I was struck by the following quote from the late David Bosch, a South African missiologist who died in a motor vehicle accident in 1992. Bosch has written some wonderful books but is best remembered for his Transforming Mission which has been re-issued as a 20th anniversary edition (with a new preface by William Burrows, and a conclusion by Martin Reppenhagen & Darrell L. Guder – The Continuing Transformation of Mission: David J. Bosch’s Living Legacy: 1991 - 2011)
In the most recent print copy of the Englewood Review of Books ‘magazine; Ryan Bell reflected briefly on the lasting legacy of Bosch’s book while highlighting the new edition.
Bell writes:
“…What gives Bosch’s life and work such unrivalled integrity is the way in which his thinking emerged not in the abstract setting of a university but in the context of apartheid in South Africa. He was born in 1929 into an Afrikaner home. He was a child of apartheid. It was only as Bosch began working to organize a worship service for black laborers on his parents’ farm that his mind began to change on the subject of race. It would take many years more for him to fully comprehend the evils of apartheid…”

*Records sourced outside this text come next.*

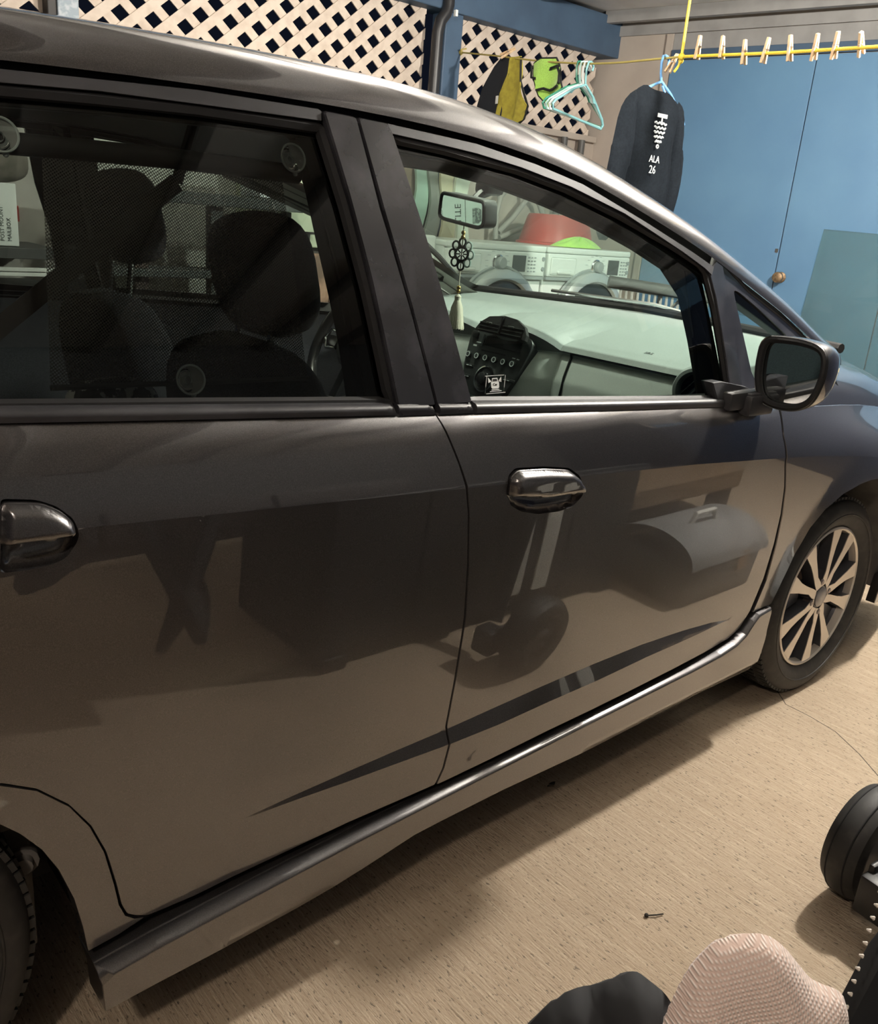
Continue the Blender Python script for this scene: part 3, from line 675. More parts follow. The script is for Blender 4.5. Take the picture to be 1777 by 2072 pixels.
hr_ = [hrow(x) for x in hx]; nc = len(hr_[0]); HV = [v for r in hr_ for v in r]; HF = []
for j in range(len(hx)-1):
    for i in range(nc-1):
        if hx[j] < -.02 and 14 <= i <= nc-16: continue
        HF.append((j*nc+i, j*nc+i+1, (j+1)*nc+i+1, (j+1)*nc+i))
me_obj('bonnet', HV, HF, paint, CAR, auto=0)
me_obj('bumper', *gridmesh(lambda u, v: Vector((.80+.10*math.sin(math.pi*u)-.05*(2*v-1)**2, .22+1.25*u, .2+.52*v)), 24, 10), paint, CAR)
# ---- door mirror (on a stalk at the front corner of the window)
mir = thing_root = None
def mirror_shell():
    ring = [(.047, 1.083), (.0, 1.088), (-.05, 1.089), (-.088, 1.082), (-.104, 1.066), (-.109, 1.04), (-.108, 1.01), (-.098, .968), (-.080, .948), (-.05, .936), (-.01, .934), (.022, .942), (.040, .968), (.050, 1.02)]
    R = smooth_poly(ring, 2); cy = sum(p[0] for p in R)/len(R); cz = sum(p[1] for p in R)/len(R)
    prof = [(.90, .020), (.965, .002), (1.0, .0), (1.015, .012), (1.015, .035), (.97, .062), (.86, .085), (.66, .102), (.35, .112), (.0, .115)]
    V, F = [], []
    n = len(R)
    for s, d in prof: V += [Vector((-.66+d+.10*(.06-y if False else 0), cy+(y-cy)*s, cz+(z-cz)*s)) for y, z in R]
    for i in range(len(prof)-1): F += [(i*n+k, i*n+(k+1) % n, (i+1)*n+(k+1) % n, (i+1)*n+k) for k in range(n)]
    return V, F, R, cy, cz
V, F, R, cy, cz = mirror_shell()
mh = me_obj('door_mirror', V, F, paint, CAR, auto=60)
gl = [(cy+(y-cy)*.88, cz+(z-cz)*.885) for y, z in R]
me_obj('mirror_glass', *extrude(gl, frame((-.645, 0, 0), (0, 1, 0), (0, 0, 1), (1, 0, 0)), .004), mat('mirror_silver', (.62, .66, .67), .02, 1), mh, smooth=False)
me_obj('mirror_rim', *tube([Vector((-.6535, cy+(y-cy)*.925, cz+(z-cz)*.92)) for y, z in R], .008, 8, True), rubber, mh)
me_obj('mirror_stalk', *join(xf(box(-.05, .05, -.035, .04, -.026, .02, .008), Matrix.Translation((-.655, .048, .938))), box(-.76, -.62, .030, .062, .925, .965, .007), box(-.70, -.60, .02, .055, .945, .962, .004)), satin, mh)
# ------------------------------------------------------------ car interior
def rounded(x0, x1, y0, y1, z0, z1, r, tilt=0, n=3, piv=None):
    VF = box(x0, x1, y0, y1, z0, z1, r, n)
    if tilt:
        p = piv or ((x0+x1)/2, 0, z0); M = Matrix.Translation(p) @ Matrix.Rotation(tilt, 4, 'Y') @ Matrix.Translation((-p[0], -p[1], -p[2])); VF = xf(VF, M)
    return VF
def ellipsoid_box(c, h, e=2.6, nu=28, nv=16, tilt=0):
    def f(u, v):
        a = 2*math.pi*u; b = math.pi*(v-.5); sg = lambda t: (abs(t)**(2/e))*(1 if t >= 0 else -1)
        return Vector((h[0]*sg(math.cos(b))*sg(math.cos(a)), h[1]*sg(math.cos(b))*sg(math.sin(a)), h[2]*sg(math.sin(b))))
    V, F = gridmesh(f, nu, nv, True)
    M = Matrix.Translation(c) @ Matrix.Rotation(tilt, 4, 'Y'); return [M @ v for v in V], F
def seat(yc, dz, dx):
    s = me_obj('front_seat', *join(ellipsoid_box((-1.63+dx, yc, .70), (.085, .24, .34), 4, tilt=-.20), ellipsoid_box((-1.33+dx, yc, .42), (.28, .25, .09), 4)), seatcloth, CAR, auto=0)
    me_obj('headrest', *ellipsoid_box((-1.625+dx, yc+.03, 1.145+dz), (.062, .132, .108), 3.2, tilt=-.22), seatcloth, s, auto=0)
    me_obj('headrest_post', *tube([(-1.65+dx, yc-.03, .97), (-1.635+dx, yc-.03, 1.08+dz)], .007, 8), chrome, s); me_obj('headrest_post', *tube([(-1.65+dx, yc+.09, .97), (-1.635+dx, yc+.09, 1.08+dz)], .007, 8), chrome, s)
    me_obj('seam', *tube([(-1.58+dx, yc-.235, .60), (-1.600+dx, yc-.225, .80), (-1.63+dx, yc-.17, .93), (-1.655+dx, yc-.08, 1.0)], .004, 6), core, s)
    return s
seat(.47, 0, 0); seat(1.20, .065, .04)
rs = me_obj('rear_seat', *join(ellipsoid_box((-2.52, .85, .62), (.10, .62, .34), 5, tilt=-.25), ellipsoid_box((-2.2, .85, .40), (.28, .62, .10), 5)), seatcloth, CAR, auto=0)
me_obj('grab_handle', *tube([(-2.30, .95, .98), (-2.20, .95, .955), (-2.13, .95, .97), (-2.09, .95, 1.02)], .012, 10), mat('dull_metal', (.25, .26, .26), .3, .9), rs)
bl = mat('seatbelt', (.022, .021, .02), .8)
bA_, bB_ = Vector((-1.88, .30, 1.285)), Vector((-2.32, .34, .915)); bd_ = (bB_-bA_).normalized()
me_obj('seat_belt', *xf(box(-.013, .013, -.0015, .0015, 0, (bB_-bA_).length), axes(bA_, bd_, (0, 1, 0))), bl, CAR, smooth=False)
me_obj('seat_belt', *tube([bA_, (-1.835, .29, 1.43)], .008, 6), bl, CAR)
me_obj('printed_cushion', *ellipsoid_box((-2.02, .20, .985), (.06, .04, .045), 3), mat('printed_cloth', (.02, .02, .02), .9, noise=(60, (.35, .35, .34), .52, .56)), rs, auto=0)
# dashboard: profile in (x, z) swept across the car
def dashprof(y):
    c = 1-abs(y-.8475)/.75; xw = -.02-.11*(1-c)**1.6*1.0
    P = [(xw, 1.030-.012*(1-c)), (-.18, 1.012), (-.33, .988), (-.46, .962), (-.500, .950), (-.512, .935), (-.500, .925), (-.512, .90), (-.530, .85), (-.535, .80), (-.525, .70), (-.50, .55)]
    return P
def dash(u, v):
    y = .12+1.45*u; P = dashprof(y); t = v*(len(P)-1); i = min(int(t), len(P)-2); f = t-i
    x = P[i][0]+(P[i+1][0]-P[i][0])*f; z = P[i][1]+(P[i+1][1]-P[i][1])*f
    # domed hood over the centre stack, and over the instruments
    for yc, wd, hh in ((.905, .155, .052), (1.26, .20, .055)):
        d = (y-yc)/wd
        if abs(d) < 1:
            k = (1-d*d)**.6; q = sstep(-.20, -.46, x); z += hh*k*q*(1 if z > .93 else 0); x -= .075*k*sstep(-.25, -.5, x) if yc < 1 else .10*k*sstep(-.25, -.5, x)
    return Vector((x, y, z))
dsh = me_obj('dashboard', *gridmesh(dash, 110, 67), [dashgrey, dashlow_lit], CAR, auto=50)
for p_ in dsh.data.polygons:
    if p_.index//109 >= 33: p_.material_index = 1
me_obj('glovebox_seam', *tube([dash((.705-.12)/1.45, v) + Vector((-.003, .0, 0)) for v in (.50, .56, .62, .7, .8, .92)], .0035, 6), core, dsh)
me_obj('glovebox_seam', *tube([dash((.705-.12)/1.45-(.45/1.45)*t/14, .487)+Vector((-.002, 0, -.001)) for t in range(15)], .002, 6), core, dsh)
me_obj('screen_gasket', *tube([dash(t/40, 0)+Vector((.010, 0, .010)) for t in range(41)], .013, 8), rubber, CAR)
me_obj('screen_gasket', *tube([(-.06, 1.60, .985), (-.20, 1.575, 1.07), (-.30, 1.56, 1.135), (-.42, 1.55, 1.205), (-.60, 1.53, 1.29)], .010, 8), rubber, CAR)
# airbag lettering and defroster grille
me_obj('lettering', *text_vf('SRS', .018, frame((-.45, .50, .9655), (.05, -1, 0), (.93, 0, .24), (-.24, 0, .95)), .0003), mat('ink_grey', (.03, .035, .035), .6), dsh, smooth=False)
DG = axes((-.47, .275, .966), (-.25, 0, 1)); dg = me_obj('defroster', *lathe([(.036, 0), (.036, .003), (.031, .003), (.030, 0)], 28, DG @ Matrix.Scale(.62, 4, (1, 0, 0)), False), dashgrey, dsh)
for k in range(5):
    hw = .030*math.sqrt(1-((k-2)/3)**2)
    me_obj('slot', *xf(box(-.0022, .0022, -hw, hw, 0, .0025), DG @ Matrix.Translation(((k-2)*.0072, 0, 0))), core, dg, smooth=False)
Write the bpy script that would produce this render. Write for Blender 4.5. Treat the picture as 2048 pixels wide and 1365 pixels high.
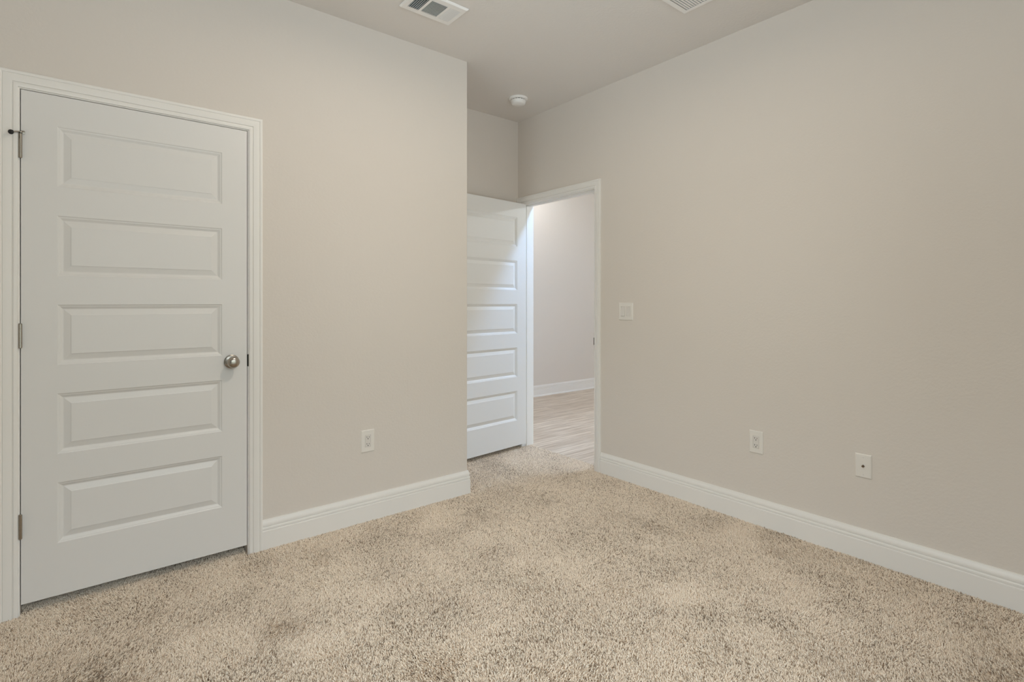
import bpy, bmesh, math, random
import numpy as np
from mathutils import Vector, Matrix

random.seed(7)
rng = np.random.default_rng(7)
for o in list(bpy.data.objects):
    bpy.data.objects.remove(o)
scene = bpy.context.scene
C = scene.collection

# ------------------------------------------------------------------ camera
F_PX, YAW, HORIZON, EYE = 1054.1, 0.6806, 603.95, 1.235
cam_d = bpy.data.cameras.new('camera')
cam_d.sensor_width = 36.0
cam_d.lens = F_PX / 2048 * 36.0
cam_d.shift_y = -(682.5 - HORIZON) / 2048
cam_d.clip_start = 0.02
cam = bpy.data.objects.new('camera', cam_d)
cam.location = (0, 0, EYE)
cam.rotation_euler = (math.pi / 2, 0, -YAW)
C.objects.link(cam)
scene.camera = cam

# ------------------------------------------------------------------ room dimensions (metres, z = 0 is the carpet surface)
YA = 2.829        # face of the left wall (with the closet door)
XB = 2.905        # face of the right wall
XC = 1.9187       # outside corner of the left wall
YC = 3.505        # end wall of the entry alcove
ZC = 2.785        # ceiling
XL, YR = -0.72, -0.62   # window wall and rear wall, behind the camera
WT = 0.12         # wall thickness
XH = XB + WT      # hall side of the right wall
HX1, HY0, HY1 = 7.0, 0.8, 5.15

# ------------------------------------------------------------------ view, world, daylight
scene.view_settings.view_transform = 'Standard'
scene.view_settings.look = 'None'
scene.view_settings.gamma = 1.0
scene.view_settings.use_curve_mapping = False
scene.view_settings.exposure = -0.26
scene.cycles.use_denoising = True
scene.cycles.max_bounces = 14
scene.cycles.diffuse_bounces = 10
scene.cycles.sample_clamp_indirect = 6.0
scene.cycles.caustics_reflective = False
scene.cycles.caustics_refractive = False

SKY_STRENGTH = 6.9
world = bpy.data.worlds.new('sky')
scene.world = world
world.use_nodes = True
wn = world.node_tree.nodes
wl = world.node_tree.links
wn.clear()
w_out = wn.new('ShaderNodeOutputWorld')
w_bg = wn.new('ShaderNodeBackground')
w_geo = wn.new('ShaderNodeTexCoord')
w_sep = wn.new('ShaderNodeSeparateXYZ')
w_ramp = wn.new('ShaderNodeValToRGB')
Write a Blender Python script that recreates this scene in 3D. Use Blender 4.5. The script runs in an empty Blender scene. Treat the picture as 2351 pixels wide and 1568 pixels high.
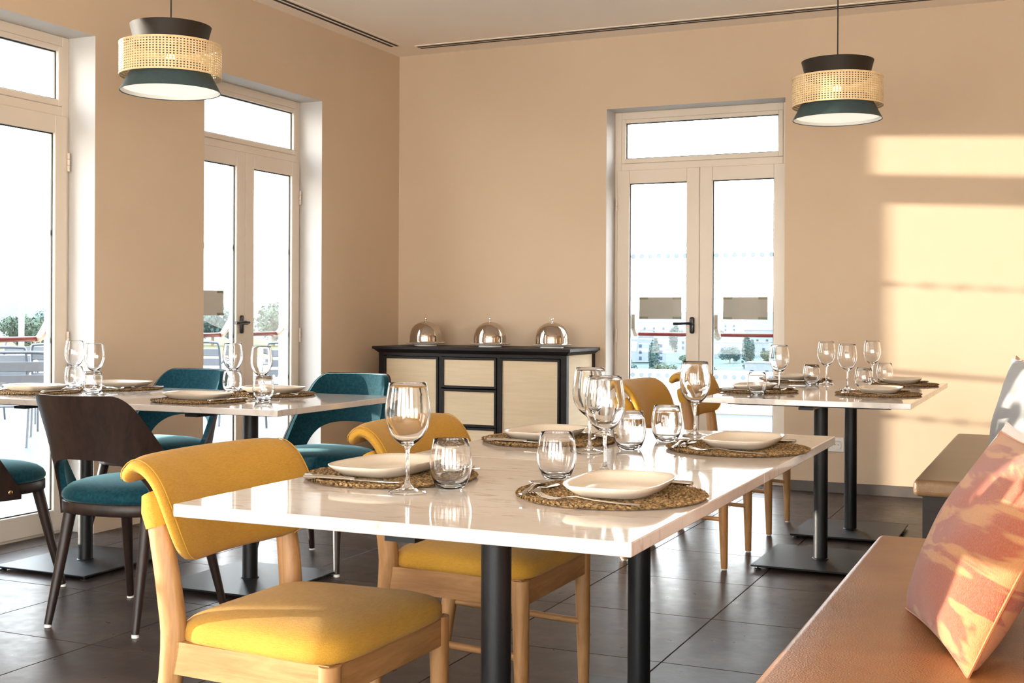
import bpy, bmesh, math, random
from mathutils import Vector, Matrix
R = math.radians
random.seed(7)
SC = bpy.context.scene
COL = SC.collection

# ------------------------------------------------------------------ camera
cam_d = bpy.data.cameras.new('camera')
cam = bpy.data.objects.new('camera', cam_d); COL.objects.link(cam)
YAW, ROLL = 0.423, 0.0044
cam_d.sensor_width = 36.0
cam_d.lens = 2827.0 / 2351.0 * 36.0
cam_d.shift_y = -(784.0 - 719.0) / 2351.0
cam_d.clip_start = 0.05; cam_d.clip_end = 2000
cam.matrix_world = (Matrix.Translation((4.4055, -7.785, 1.105)) @ Matrix.Rotation(YAW, 4, 'Z')
                    @ Matrix.Rotation(R(90), 4, 'X') @ Matrix.Rotation(ROLL, 4, 'Z'))
SC.camera = cam

# ------------------------------------------------------------------ light
SKY = 4.7
w = bpy.data.worlds.new('sky'); SC.world = w; w.use_nodes = True
nt = w.node_tree; nt.nodes.clear()
out = nt.nodes.new('ShaderNodeOutputWorld'); bg = nt.nodes.new('ShaderNodeBackground')
tc = nt.nodes.new('ShaderNodeTexCoord'); sx = nt.nodes.new('ShaderNodeSeparateXYZ')
cr = nt.nodes.new('ShaderNodeValToRGB')
cr.color_ramp.elements[0].position = 0.0; cr.color_ramp.elements[0].color = (1.0, 0.955, 0.89, 1)
cr.color_ramp.elements[1].position = 0.55; cr.color_ramp.elements[1].color = (0.70, 0.84, 1.0, 1)
e = cr.color_ramp.elements.new(0.16); e.color = (0.95, 0.955, 0.96, 1)
nt.links.new(tc.outputs['Generated'], sx.inputs[0]); nt.links.new(sx.outputs['Z'], cr.inputs[0])
nt.links.new(cr.outputs[0], bg.inputs['Color']); bg.inputs['Strength'].default_value = SKY
nt.links.new(bg.outputs[0], out.inputs['Surface'])

SUN_DIR = Vector((3.2, 1.0, -0.178)).normalized()
sl = bpy.data.lights.new('sun', 'SUN'); sl.energy = 4.8; sl.color = (1.0, 0.90, 0.76); sl.angle = R(0.65)
so = bpy.data.objects.new('sun', sl); COL.objects.link(so)
so.rotation_mode = 'QUATERNION'; so.rotation_quaternion = SUN_DIR.to_track_quat('-Z', 'Y')
so.location = (-20, -8, 6)

SC.view_settings.view_transform = 'Standard'; SC.view_settings.look = 'None'
SC.view_settings.exposure = 1.65; SC.view_settings.gamma = 1.0
SC.view_settings.use_curve_mapping = False
cy = SC.cycles
cy.use_denoising = True
cy.use_adaptive_sampling = True; cy.adaptive_threshold = 0.10; cy.adaptive_min_samples = 20
cy.max_bounces = 9; cy.diffuse_bounces = 4; cy.glossy_bounces = 4; cy.transmission_bounces = 8
cy.transparent_max_bounces = 16
cy.sample_clamp_indirect = 8.0

# ------------------------------------------------------------------ materials
M = {}
def mat(name, col=(.5, .5, .5), rough=.5, metal=0., spec=.5, **kw):
    m = bpy.data.materials.new(name); m.use_nodes = True
    b = m.node_tree.nodes['Principled BSDF']
    b.inputs['Base Color'].default_value = (*col, 1); b.inputs['Roughness'].default_value = rough
    b.inputs['Metallic'].default_value = metal; b.inputs['Specular IOR Level'].default_value = spec
    for k, v in kw.items():
        b.inputs[k.replace('_', ' ')].default_value = v
    M[name] = m
    return m, b, m.node_tree
def N(nt, t, **kw):
    n = nt.nodes.new('ShaderNode' + t)
    for k, v in kw.items():
        if k in n.inputs: n.inputs[k].default_value = v
        else: setattr(n, k, v)
    return n
def coords(nt, scale=(1, 1, 1), rot=(0, 0, 0), kind='Object', loc=(0, 0, 0)):
    t = N(nt, 'TexCoord'); mp = N(nt, 'Mapping')
    mp.inputs['Scale'].default_value = scale; mp.inputs['Rotation'].default_value = rot; mp.inputs['Location'].default_value = loc
    nt.links.new(t.outputs[kind], mp.inputs[0])
    return mp.outputs[0]
def noise(nt, vec, scale, detail=4., rough=.55, dist=0.):
    n = N(nt, 'TexNoise'); n.inputs['Scale'].default_value = scale; n.inputs['Detail'].default_value = detail
    n.inputs['Roughness'].default_value = rough; n.inputs['Distortion'].default_value = dist
    nt.links.new(vec, n.inputs['Vector'])
    return n.outputs['Fac']
def ramp(nt, fac, stops):
    r = N(nt, 'ValToRGB'); el = r.color_ramp.elements
    el[0].position, el[0].color = stops[0][0], (*stops[0][1], 1)
    el[1].position, el[1].color = stops[-1][0], (*stops[-1][1], 1)
    for p, c in stops[1:-1]:
        q = el.new(p); q.color = (*c, 1)
    nt.links.new(fac, r.inputs[0])
    return r.outputs[0]
def bump(nt, b, h, strength=.2, dist=.01):
    n = N(nt, 'Bump'); n.inputs['Strength'].default_value = strength; n.inputs['Distance'].default_value = dist
    nt.links.new(h, n.inputs['Height']); nt.links.new(n.outputs[0], b.inputs['Normal'])
def mth(nt, op, a, b=None):
    n = N(nt, 'Math', operation=op)
    for i, v in enumerate((a, b)):
        if v is None: continue
        if isinstance(v, (int, float)): n.inputs[i].default_value = v
        else: nt.links.new(v, n.inputs[i])
    return n.outputs[0]
def mixc(nt, fac, a, b):
    n = N(nt, 'Mix', data_type='RGBA')
    for i, v in ((0, fac), (6, a), (7, b)):
        if isinstance(v, (int, float)): n.inputs[i].default_value = v
        elif isinstance(v, tuple): n.inputs[i].default_value = (*v, 1)
        else: nt.links.new(v, n.inputs[i])
    return n.outputs[2]

def noisy(name, c0, c1, scale, rough, spec=.4, bmp=0., bscale=60, detail=5, vs=(1, 1, 1), bd=.004, **kw):
    m, b, t = mat(name, c0, rough, 0, spec, **kw)
    v = coords(t, vs)
    t.links.new(ramp(t, noise(t, v, scale, detail), [(.35, c0), (.68, c1)]), b.inputs['Base Color'])
    if bmp: bump(t, b, noise(t, v, bscale, 3), bmp, bd)
    return m, b, t

noisy('wall_paint', (.585, .442, .312), (.600, .457, .326), 2.5, .88, .25, .05, 120)
noisy('reveal_paint', (.54, .505, .47), (.56, .525, .49), 3, .85, .25)
noisy('ceiling_paint', (.95, .845, .725), (.955, .85, .73), 2, .9, .2)
noisy('frame_lacquer', (.67, .565, .46), (.685, .58, .475), 4, .35, .45)
mat('gasket', (.012, .012, .014), .6)
mat('black_metal', (.007, .007, .008), .45, 0, .3)
mat('black_plastic', (.010, .010, .011), .3, 0, .5)
noisy('column_metal', (.006, .006, .007), (.010, .010, .011), 400, .38, .35, .2, 900, bd=.001)
mat('dark_slot', (.03, .022, .016), .7)
mat('white_plastic', (.78, .74, .68), .4)
mat('glide', (.85, .83, .8), .5)
mat('brass', (.75, .5, .28), .28, 1.)
mat('chrome', (.82, .8, .77), .07, 1.)
mat('cutlery_steel', (.62, .58, .54), .16, 1.)
mat('dome_steel', (.56, .49, .43), .09, 1.)
mat('aluminium', (.062, .070, .082), .4, .3)
mat('red_bar', (.16, .010, .010), .4)
mat('bar_bracket', (.30, .25, .20), .45, .3)
noisy('white_render', (.80, .79, .77), (.84, .83, .81), 1.5, .9, .2)
noisy('terrace_stone', (.042, .055, .066), (.051, .065, .076), 1.2, .6, .3)
noisy('kerb_brown', (.34, .22, .14), (.42, .3, .2), 2, .8)
mat('cord', (.012, .011, .010), .6)
mat('porcelain', (.80, .755, .70), .25)

def glassy(name, tint=(1, 1, 1), ior=1.45, base=.0):
    m = bpy.data.materials.new(name); m.use_nodes = True; t = m.node_tree; t.nodes.clear()
    o = N(t, 'OutputMaterial'); mx = N(t, 'MixShader'); tr = N(t, 'BsdfTransparent'); gl = N(t, 'BsdfGlossy')
    tr.inputs[0].default_value = (*tint, 1); gl.inputs['Roughness'].default_value = 0.0
    fr = N(t, 'Fresnel'); fr.inputs['IOR'].default_value = ior
    ge = N(t, 'NewGeometry')
    t.links.new(mth(t, 'MULTIPLY', fr.outputs[0], mth(t, 'SUBTRACT', 1.0, ge.outputs['Backfacing'])), mx.inputs[0])
    t.links.new(tr.outputs[0], mx.inputs[1]); t.links.new(gl.outputs[0], mx.inputs[2]); t.links.new(mx.outputs[0], o.inputs[0])
    M[name] = m
glassy('pane_glass', (.97, .985, .98))
glassy('railing_glass', (.94, .97, .97))
m, b, t = mat('clear_glass', (1, 1, 1), 0., 0, .5, IOR=1.47, Transmission_Weight=1.0)

def film(name, dif, trl, k):
    m = bpy.data.materials.new(name); m.use_nodes = True; t = m.node_tree; t.nodes.clear()
    o = N(t, 'OutputMaterial'); mx = N(t, 'MixShader'); mx.inputs[0].default_value = k
    a = N(t, 'BsdfDiffuse'); a.inputs[0].default_value = (*dif, 1); c = N(t, 'BsdfTranslucent'); c.inputs[0].default_value = (*trl, 1)
    t.links.new(a.outputs[0], mx.inputs[1]); t.links.new(c.outputs[0], mx.inputs[2]); t.links.new(mx.outputs[0], o.inputs[0]); M[name] = m
film('frosted_dot', (.6, .62, .64), (.46, .50, .52), .65)
film('paper', (.62, .54, .46), (.25, .225, .20), .5)
m, b, t = mat('tape', (.22, .185, .11), .4)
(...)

He continued with a quote from Bosch, and it was this that most resonated for me, but in ways other than Bosch’s gradual acceptance of black / coloured South Africans.
In [Bosch’s] own words:
“Looking back now to that day, thirty years ago, I guess I can say that that was the beginning of a turning point in my life. Not that, from then on, I accepted Blacks fully as human beings. Far from it. But something began to stir in me that day, and all I can say is that, by the grace of God, it has been growing ever since. Gradually, year by year, my horizons widened and I began to see people who were different from me with new eyes, always more and more clearly. I began to discover the simple, self-evident fact, that the things we have in common are more than the things which divide us…” [Highlighting in bold text – mine]
What struck me was the gradual nature of grace – “gradually, year by year” writes Bosch. How often do we allow each other the space to change at the pace of God’s deep and transformative work in each other lives? I wonder if we’d be gentler with each other if we accepted the deep, slow, and often hidden work of transformative grace in each others lives.
I was struck too, as I often am, that so many times what people have in common and the ways they compliment each other – at their best – is greater than what divides and pulls them apart. How can we ever bring reconciliation, restoration, transformation and healing to global and national conflicts when we can’t even do that in healthy, freeing and life-giving ways at the level of individual relationships? How many times do we take the easier, often-times more damaging options, rather than the path of grace and shalom? It’s one of the great human paradoxes., and indeed, one of the great human tragedies.